Ainda dentro desta operação (turnaround) — a principal no que se refere ao atendimento direto e especializado a clientes e locadores —, foram registrados os seguintes números de atendimentos (RentX e Rental Coins): 1. Março de 2022: 25.581 (vinte e cinco mil, quinhentos e oitenta e um), com TMA (tempo médio de espera para atendimento) de 1h19min; 2. Abril de 2022: 19.585 (dezenove mil, quinhentos e oitenta e cinco), com um TMA de (tempo médio de espera para atendimento) de 1h56min; 3. Maio de 2022: 15.024 (quinze mil e vinte e quatro), com TMA (tempo médio de espera para atendimento) de 18 minutos; 4. Junho de 2022: 6256 (seis mil duzentos e cinquenta e seis), com (tempo médio de espera para atendimento) de 9 minutos; Observa-se, portanto, que progressivamente após a instituição do Lessor Center e inserção desta operação dentro da Gestão Comercial, o atendimento direto a clientes e locadores ganhou velocidade, efetividade de resolução e maior dinamismo em seu funcionamento.

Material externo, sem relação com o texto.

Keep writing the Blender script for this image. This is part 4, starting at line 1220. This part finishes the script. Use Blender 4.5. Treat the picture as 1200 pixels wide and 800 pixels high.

Ademais, demonstrando a credibilidade e possibilidade de continuação das atividades empresariais, através de expertise própria, adquirida ao longo da existência das empresas, desenvolvemos projetos totalmente “In House”, com tecnologia e mão de obra técnica altamente qualificada dentro do próprio grupo, em um setor unicamente dedicado às soluções e desenvolvimento de projetos de T.I, com os seguintes projetos: 1) Para os franqueados home-based e franquias agência, foi lançada em 2022 uma nova plataforma de trabalho on-line mais completa, intuitiva e com ainda mais dados acerca do mercado e dos locadores; 2) Dentro da Rental Coins, os aprimoramentos tiveram início em Janeiro de 2022, tão logo foi concretizada a parceria com a exchange RentX. Junto à nova plataforma para locadores, também vieram novas soluções. Tais como: realocação automática facilitada, saque de rentabilidades em cripto, atendimento personalizado dentro da plataforma, FAQ’s e videos tutoriais acessíveis e atualizados; 3) Na exchange RentX foi instituída a possibilidade de pagamento em BRL (Real) direto da própria exchange para a conta bancária do usuário, possibilitando que os próprios clientes operacionalizem como melhor desejarem os seus criptoativos, inclusive permitindo a opção de “compra rápida” de criptoatvos de maneira intuitiva e segura. Cumpre esclarecer que o processo de reestruturação já foi finalizado, sendo que os dados apurados estão sendo tratados e organizados por meio de auditoria interna, já também em fase final. Neste ínterim, fixou-se o mês de outubro de 2022 para retomada dos pagamentos pertinentes, sendo este o prazo hábil para solução de todos as falhas anteriormente encontradas, possibilitando a regular continuação das atividades das empresas.

Voltando a enganosa matéria, um total desserviço à seriedade que o ramo jornalístico necessita, ainda apresenta foto de um momento particular em uma festa à fantasia, na qual a vestimenta está caracterizada com o enredo da confraternização. A imagem foi usada para tentar criar um personagem midiático capaz de impulsionar o teor enganoso, incitando a criação de um cenário totalmente inverídico sobre minha trajetória empresarial. O conteudo divulgado é contrário a toda transparência demonstrada pelas empresas do Grupo, inclusive ao que tange aos riscos que permeiam o volátil mercado de criptoativos.

Os contratos pactuados efetivaram-se através da aceitação de Termo de Risco que os integram, cabendo ao clientes mensurá-los e não somente a empresa. Portanto, diante de todo o exposto, na qualidade de representante das empresas do Grupo, fico à disposição para esclarecer e sanar quaisquer dúvidas e desacordos existentes, pautado sempre pelo bem-estar e satisfação de todos os clientes.